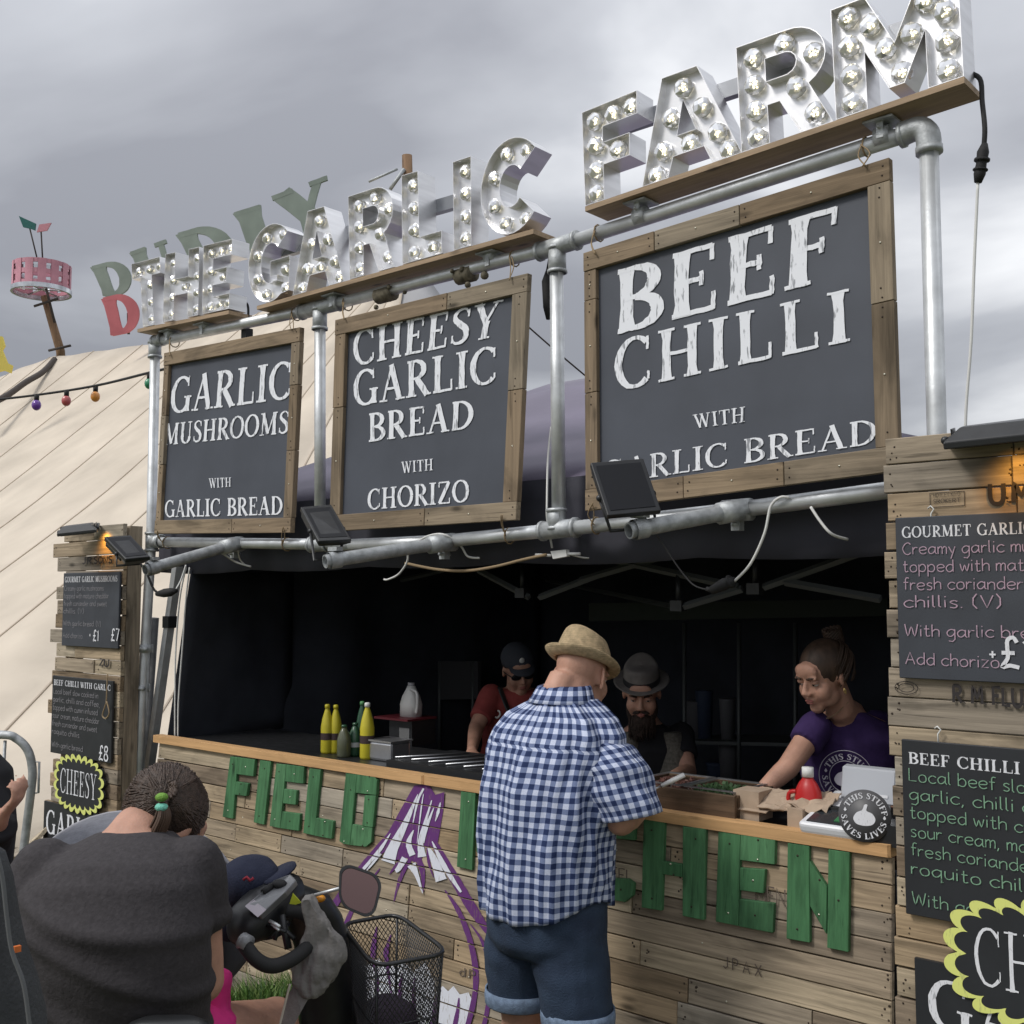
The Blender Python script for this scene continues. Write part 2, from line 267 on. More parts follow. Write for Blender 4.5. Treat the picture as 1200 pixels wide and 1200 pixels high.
# ---------------------------------------------------------------- lettering
SW_T, SW_t = 0.165, 0.068
def _g():
    T, t = SW_T, SW_t; G = {}
    L = lambda *a: ('L',) + a
    A = lambda cx, cy, rx, ry, a0, a1: ('A', cx, cy, rx, ry, a0, a1)
    S = lambda x, y, l: ('L', x - l / 2, 0.025 if y == 0 else 0.975, x + l / 2, 0.025 if y == 0 else 0.975, 0.05)
    vs = lambda x, y, l: ('L', x, y - l / 2, x, y + l / 2, 0.05)
    G['A'] = (.80, [L(.12, 0, .41, 1, t), L(.66, 0, .39, 1, T), L(.22, .34, .56, .34, t), S(.12, 0, .26), S(.67, 0, .3)])
    G['B'] = (.70, [L(.18, 0, .18, 1, T), A(.3, .745, .27, .225, -90, 90), A(.3, .26, .32, .235, -90, 90), L(.05, .97, .32, .97, t), L(.15, .51, .34, .51, t), L(.05, .03, .32, .03, t)])
    G['C'] = (.76, [A(.42, .5, .34, .48, 48, 312), vs(.67, .83, .26), vs(.69, .2, .16)])
    G['D'] = (.80, [L(.18, 0, .18, 1, T), A(.3, .5, .4, .47, -90, 90), L(.05, .97, .32, .97, t), L(.05, .03, .32, .03, t)])
    G['E'] = (.66, [L(.18, 0, .18, 1, T), L(.05, .97, .58, .97, t), L(.18, .52, .44, .52, t), L(.05, .03, .6, .03, t), vs(.57, .87, .24), vs(.44, .52, .22), vs(.6, .14, .26)])
    G['F'] = (.62, [L(.18, 0, .18, 1, T), L(.05, .97, .58, .97, t), L(.18, .52, .44, .52, t), S(.18, 0, .3), vs(.57, .87, .24), vs(.44, .52, .22)])
    G['G'] = (.84, [A(.43, .5, .35, .48, 48, 320), vs(.68, .84, .24), L(.70, .02, .70, .42, T * .9), S(.70, .42, 0), L(.56, .42, .84, .42, .05)])
    G['H'] = (.86, [L(.18, 0, .18, 1, T), L(.67, 0, .67, 1, T), L(.18, .51, .67, .51, t), S(.18, 0, .32), S(.18, 1, .32), S(.67, 0, .32), S(.67, 1, .32)])
    G['I'] = (.38, [L(.19, 0, .19, 1, T), S(.19, 0, .34), S(.19, 1, .34)])
    G['K'] = (.78, [L(.18, 0, .18, 1, T), L(.2, .42, .62, 1, t), L(.34, .58, .7, 0, T), S(.18, 0, .32), S(.18, 1, .32), S(.62, 1, .26), S(.68, 0, .3)])
    G['L'] = (.66, [L(.18, 0, .18, 1, T), S(.18, 1, .32), L(.05, .03, .6, .03, t), vs(.6, .16, .3)])
    G['M'] = (1.0, [L(.16, 0, .18, 1, t), L(.18, 1, .48, .06, T), L(.48, .06, .8, 1, t), L(.82, 0, .81, 1, T), S(.14, 0, .24), S(.13, 1, .2), S(.82, 0, .3), S(.87, 1, .2)])
    G['N'] = (.86, [L(.16, 0, .16, 1, t), L(.18, 1, .7, 0, T), L(.7, 0, .7, 1, t), S(.16, 0, .24), S(.13, 1, .2), S(.7, 1, .26)])
    G['O'] = (.84, [A(.42, .5, .35, .48, 0, 360)])
    G['P'] = (.66, [L(.18, 0, .18, 1, T), A(.3, .72, .28, .25, -90, 90), L(.05, .97, .32, .97, t), L(.15, .47, .32, .47, t), S(.18, 0, .32)])
    G['R'] = (.76, [L(.18, 0, .18, 1, T), A(.3, .73, .27, .24, -90, 90), L(.05, .97, .32, .97, t), L(.15, .49, .32, .49, t), L(.36, .48, .68, 0, T), S(.18, 0, .32), S(.7, 0, .2)])
    G['S'] = (.60, [('P', [(.50, .84), (.42, .95), (.28, .97), (.14, .88), (.13, .72), (.26, .58), (.42, .45), (.50, .28), (.45, .1), (.3, .03), (.16, .06), (.1, .18)], [.05, .06, .08, .11, .15, .17, .17, .15, .11, .08, .06, .05]), vs(.51, .84, .22), vs(.09, .17, .22)])
    G['T'] = (.74, [L(.37, 0, .37, 1, T), L(.06, .97, .68, .97, t), vs(.07, .87, .24), vs(.67, .87, .24), S(.37, 0, .32)])
    G['U'] = (.84, [L(.18, .3, .18, 1, T), A(.42, .3, .245, .28, 180, 360), L(.67, .3, .67, 1, t), S(.18, 1, .32), S(.67, 1, .26)])
    G['V'] = (.80, [L(.14, 1, .42, 0, T), L(.4, 0, .67, 1, t), S(.15, 1, .32), S(.67, 1, .24)])
    G['W'] = (1.12, [L(.14, 1, .36, 0, T), L(.36, 0, .56, .95, t), L(.54, 1, .76, 0, T), L(.76, 0, .98, 1, t), S(.15, 1, .3), S(.54, 1, .24), S(.98, 1, .24)])
    G['X'] = (.78, [L(.12, 1, .66, 0, T), L(.12, 0, .64, 1, t), S(.14, 1, .28), S(.12, 0, .24), S(.66, 0, .28), S(.64, 1, .24)])
    G['Y'] = (.78, [L(.12, 1, .38, .45, T), L(.38, .45, .64, 1, t), L(.39, 0, .39, .48, T), S(.13, 1, .3), S(.64, 1, .26), S(.39, 0, .32)])
    G['Z'] = (.72, [L(.1, .97, .62, .97, t), L(.6, .97, .12, .03, T), L(.1, .03, .64, .03, t), vs(.1, .87, .22), vs(.64, .14, .24)])
    G["'"] = (.25, [L(.12, .75, .12, 1, .1)]); G['.'] = (.3, [L(.12, .0, .12, .1, .1)]); G['/'] = (.4, [L(.05, 0, .35, 1, .05)])
    return G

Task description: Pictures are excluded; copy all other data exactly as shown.

Reply to the task:
The Blender Python script for this scene continues. Write part 2, from line 267 on. More parts follow. Write for Blender 4.5. Treat the picture as 1200 pixels wide and 1200 pixels high.
# ---------------------------------------------------------------- lettering
SW_T, SW_t = 0.165, 0.068
def _g():
    T, t = SW_T, SW_t; G = {}
    L = lambda *a: ('L',) + a
    A = lambda cx, cy, rx, ry, a0, a1: ('A', cx, cy, rx, ry, a0, a1)
    S = lambda x, y, l: ('L', x - l / 2, 0.025 if y == 0 else 0.975, x + l / 2, 0.025 if y == 0 else 0.975, 0.05)
    vs = lambda x, y, l: ('L', x, y - l / 2, x, y + l / 2, 0.05)
    G['A'] = (.80, [L(.12, 0, .41, 1, t), L(.66, 0, .39, 1, T), L(.22, .34, .56, .34, t), S(.12, 0, .26), S(.67, 0, .3)])
    G['B'] = (.70, [L(.18, 0, .18, 1, T), A(.3, .745, .27, .225, -90, 90), A(.3, .26, .32, .235, -90, 90), L(.05, .97, .32, .97, t), L(.15, .51, .34, .51, t), L(.05, .03, .32, .03, t)])
    G['C'] = (.76, [A(.42, .5, .34, .48, 48, 312), vs(.67, .83, .26), vs(.69, .2, .16)])
    G['D'] = (.80, [L(.18, 0, .18, 1, T), A(.3, .5, .4, .47, -90, 90), L(.05, .97, .32, .97, t), L(.05, .03, .32, .03, t)])
    G['E'] = (.66, [L(.18, 0, .18, 1, T), L(.05, .97, .58, .97, t), L(.18, .52, .44, .52, t), L(.05, .03, .6, .03, t), vs(.57, .87, .24), vs(.44, .52, .22), vs(.6, .14, .26)])
    G['F'] = (.62, [L(.18, 0, .18, 1, T), L(.05, .97, .58, .97, t), L(.18, .52, .44, .52, t), S(.18, 0, .3), vs(.57, .87, .24), vs(.44, .52, .22)])
    G['G'] = (.84, [A(.43, .5, .35, .48, 48, 320), vs(.68, .84, .24), L(.70, .02, .70, .42, T * .9), S(.70, .42, 0), L(.56, .42, .84, .42, .05)])
    G['H'] = (.86, [L(.18, 0, .18, 1, T), L(.67, 0, .67, 1, T), L(.18, .51, .67, .51, t), S(.18, 0, .32), S(.18, 1, .32), S(.67, 0, .32), S(.67, 1, .32)])
    G['I'] = (.38, [L(.19, 0, .19, 1, T), S(.19, 0, .34), S(.19, 1, .34)])
    G['K'] = (.78, [L(.18, 0, .18, 1, T), L(.2, .42, .62, 1, t), L(.34, .58, .7, 0, T), S(.18, 0, .32), S(.18, 1, .32), S(.62, 1, .26), S(.68, 0, .3)])
    G['L'] = (.66, [L(.18, 0, .18, 1, T), S(.18, 1, .32), L(.05, .03, .6, .03, t), vs(.6, .16, .3)])
    G['M'] = (1.0, [L(.16, 0, .18, 1, t), L(.18, 1, .48, .06, T), L(.48, .06, .8, 1, t), L(.82, 0, .81, 1, T), S(.14, 0, .24), S(.13, 1, .2), S(.82, 0, .3), S(.87, 1, .2)])
    G['N'] = (.86, [L(.16, 0, .16, 1, t), L(.18, 1, .7, 0, T), L(.7, 0, .7, 1, t), S(.16, 0, .24), S(.13, 1, .2), S(.7, 1, .26)])
    G['O'] = (.84, [A(.42, .5, .35, .48, 0, 360)])
    G['P'] = (.66, [L(.18, 0, .18, 1, T), A(.3, .72, .28, .25, -90, 90), L(.05, .97, .32, .97, t), L(.15, .47, .32, .47, t), S(.18, 0, .32)])
    G['R'] = (.76, [L(.18, 0, .18, 1, T), A(.3, .73, .27, .24, -90, 90), L(.05, .97, .32, .97, t), L(.15, .49, .32, .49, t), L(.36, .48, .68, 0, T), S(.18, 0, .32), S(.7, 0, .2)])
    G['S'] = (.60, [('P', [(.50, .84), (.42, .95), (.28, .97), (.14, .88), (.13, .72), (.26, .58), (.42, .45), (.50, .28), (.45, .1), (.3, .03), (.16, .06), (.1, .18)], [.05, .06, .08, .11, .15, .17, .17, .15, .11, .08, .06, .05]), vs(.51, .84, .22), vs(.09, .17, .22)])
    G['T'] = (.74, [L(.37, 0, .37, 1, T), L(.06, .97, .68, .97, t), vs(.07, .87, .24), vs(.67, .87, .24), S(.37, 0, .32)])
    G['U'] = (.84, [L(.18, .3, .18, 1, T), A(.42, .3, .245, .28, 180, 360), L(.67, .3, .67, 1, t), S(.18, 1, .32), S(.67, 1, .26)])
    G['V'] = (.80, [L(.14, 1, .42, 0, T), L(.4, 0, .67, 1, t), S(.15, 1, .32), S(.67, 1, .24)])
    G['W'] = (1.12, [L(.14, 1, .36, 0, T), L(.36, 0, .56, .95, t), L(.54, 1, .76, 0, T), L(.76, 0, .98, 1, t), S(.15, 1, .3), S(.54, 1, .24), S(.98, 1, .24)])
    G['X'] = (.78, [L(.12, 1, .66, 0, T), L(.12, 0, .64, 1, t), S(.14, 1, .28), S(.12, 0, .24), S(.66, 0, .28), S(.64, 1, .24)])
    G['Y'] = (.78, [L(.12, 1, .38, .45, T), L(.38, .45, .64, 1, t), L(.39, 0, .39, .48, T), S(.13, 1, .3), S(.64, 1, .26), S(.39, 0, .32)])
    G['Z'] = (.72, [L(.1, .97, .62, .97, t), L(.6, .97, .12, .03, T), L(.1, .03, .64, .03, t), vs(.1, .87, .22), vs(.64, .14, .24)])
    G["'"] = (.25, [L(.12, .75, .12, 1, .1)]); G['.'] = (.3, [L(.12, .0, .12, .1, .1)]); G['/'] = (.4, [L(.05, 0, .35, 1, .05)])
    return G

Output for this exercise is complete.